Saturday, March 6, 2010

Improbable impossibles

This is the popular version of a quotation attributed to Sir Arthur Conan Doyle:

When you have eliminated the impossible, whatever remains, however improbable, must be the truth. It is stupidity rather than courage to refuse to recognize danger when it is close upon you.

This is what Sir Arthur Conan Doyle actually wrote in The Adventure of Bruce-Partington Plans (p.925 of the edition I read):

We must fall back upon the old axiom that when all other contingencies fail, whatever remains, however improbable, must be the truth.

Is precision important? Or, would one be accused of being annoyingly pedantic?

I suppose it depends on the company one keeps.

The English, Germans and the Japanese are peoples that value precision. Their legal and engineering history proves it.

The rest of the world, Malaysia included, tends to feel that "near enough is good enough".

3 comments:

walla said...

page 28
http://is.gd/9Nrln

page 7 conclusion
http://is.gd/9Nsml

http://is.gd/9NsVH

de minimis said...

Well done, dr walla. Very precise research. You make the impossible improbably probable!

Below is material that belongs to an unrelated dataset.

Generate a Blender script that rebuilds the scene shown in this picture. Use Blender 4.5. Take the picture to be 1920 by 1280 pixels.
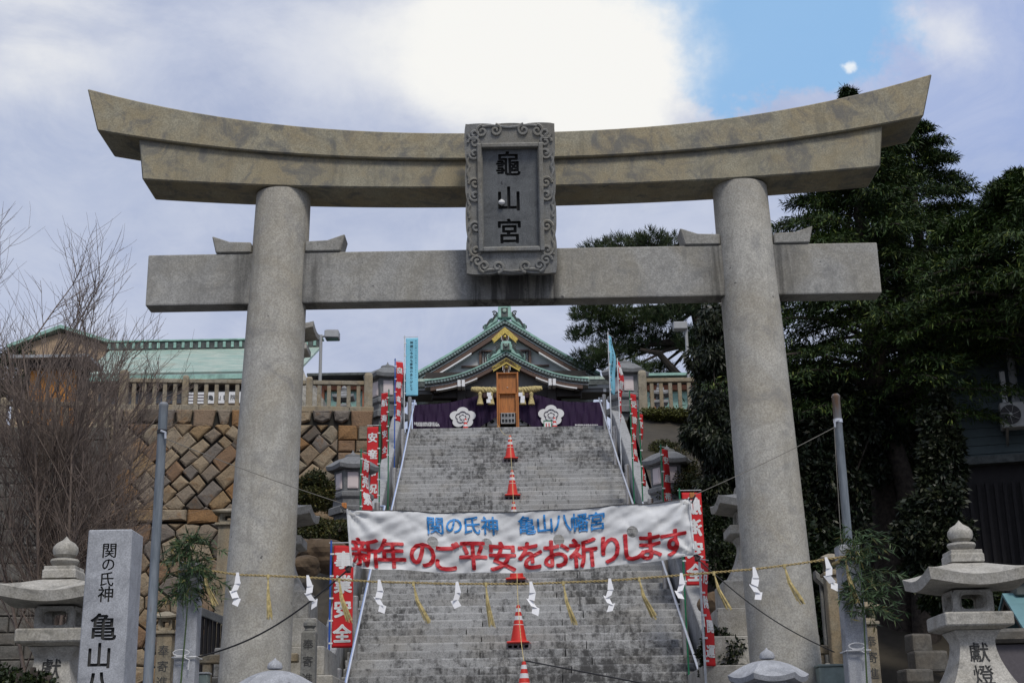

By taking the bait you win the Precision Award ;)

Donplaypuks® said...

The is something in the German language and system that we would do well to study and research.

Germany has produced soem of the greatest philosopher, mathematicians, writers and scientists the world has ever know from Kant (Critique of pure reason) to Planc (quantum physics), Born, Einstein, Heisenberg (uncertainty principle) Leibnitz, Hegel, Marx, Benz, Daimler, Von Braun (rocket scientist) Gutenberg (printing) and many others.

They are creative as well - Aigner, Boss, Escada are all German.

But there's that blot of Hitler! Sigh!